Un deuxième point, puisqu'on parle de développement des activités. L'agriculture a un rôle éminemment majeur dans les activités économiques de la ruralité. Je suis génétiquement sensible à cette phrase selon laquelle « il n'y a pas de pays sans paysans », a fortiori puisque Bernard Lacombe habitait d'abord à Camboulager, au coeur de l'Aveyron et je crois que ce n'est pas par hasard qu'il habitait là. « Il n'y a pas de pays sans paysans », c'est un état de fait, c'est un constat. Il a aussi dit, « Il n'y a pas de territoire sans avenir. Il n'y a que des territoires sans projet. » Et je crois qu'un projet de territoire en soi, il ne faut pas se leurrer, ça n'existe pas. Les projets ne sont portés que par les femmes et les hommes qui sont sur ce territoire. Il faut donc s'intéresser à ces femmes et hommes.

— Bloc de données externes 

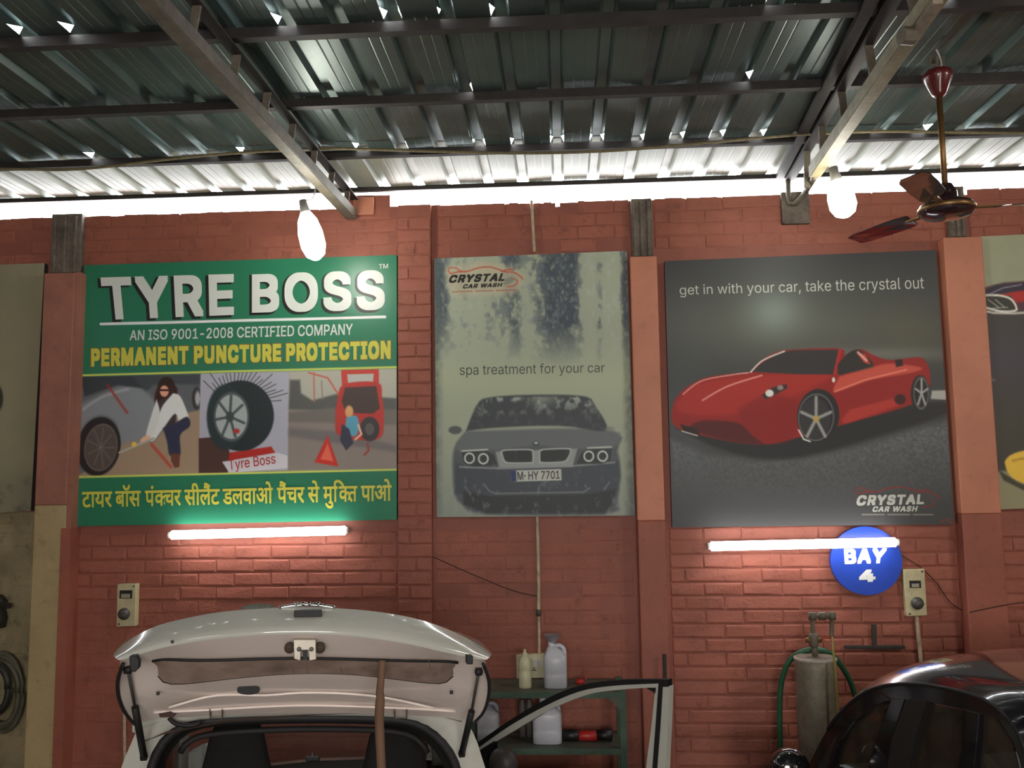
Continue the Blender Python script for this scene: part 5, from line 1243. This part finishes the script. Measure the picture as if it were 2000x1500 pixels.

Or on a entendu dire que les services publics quittaient les campagnes parce qu'il y a un problème de rentabilité. Le problème de rentabilité est d'abord un problème de taux d'usage. Il est donc un peu difficile de parler de rentabilité quand on parle des phénomènes aux conséquences humaines aussi fortes. Par contre, il est évident que le taux d'usage doit être suffisant. Je crois que le premier objectif est de permettre aux populations de s'installer, d'habiter et de travailler dans les zones rurales. Un des premiers devoirs que nous avons est d'être capable d'accueillir.

La question qui se pose est donc de savoir comment faire pour accueillir, libérer, responsabiliser et rapprocher ? Je suis persuadé que nous sommes dans un mouvement qui est absolument favorable aux territoires ruraux. Si ces territoires continuent néanmoins à connaître quand même des difficultés, c'est parce qu'on empêche aux acteurs qui en sont issus de s'organiser comme ils l'entendent et de manière adaptée. Ce qu'il faut, c'est des formes d'organisation qui n'ont rien à voir avec les organisations urbaines concentrées sur des territoires aux densités beaucoup plus larges. Ce qu'il faut pour le monde rural, ce sont des modes d'organisations différents ; il faut laisser faire les acteurs. Les solutions existent et chaque fois qu'on s'intéresse aux projets d'une commune ou d'une entreprise, les capacités d'adaptation existent.